Academic articles also can highlight who are the KOLs (Key Opinion Leaders) on a topic. This is useful because it can identify centres of excellence or companies that are researching in that space. Conference presentations are also often covered, which help identify who else is researching your field of interest, what their findings are, what gaps in the research there are, and what their next research strands night be.

Good quality information is primarily available in English language journals, but many foreign language journals can carry vital information not found elsewhere. Crucially, they give insight into local issues, written by local researchers. These articles often have an English abstract, which can be useful. Sometimes it’s helpful to email the authors of these papers to see if they speak English, and are able to supply perhaps a presentation in English, which covers the material you need.

There’s a range of free sources of full-text articles or you can search for fee-based articles published in journals on a multitude of subjects.

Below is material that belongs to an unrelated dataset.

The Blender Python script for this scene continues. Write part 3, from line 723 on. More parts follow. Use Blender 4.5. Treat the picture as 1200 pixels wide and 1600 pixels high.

The most reputable journals will usually charge around $40-$50 each for an article. Here’s some of my favourite haunts:

NZResearch - New Zealand’s largest collection of theses. Here you will find research from students and staff, with most providing the full-text for free.

Google Scholar - A mixture of fee-based and free articles, plus patents and case law.

Microsoft Academic Research - This database can be searched in a variety of ways from discipline, organisation, or conference to name a few. Once you’ve found a citation of interest, you can see where the research has been cited by other researchers, all on one page.

One paper will often lead you onto another piece of relevant research, so remember to keep track of where you’ve been to avoid wasting time later, when you are trying to track down where you read something vital.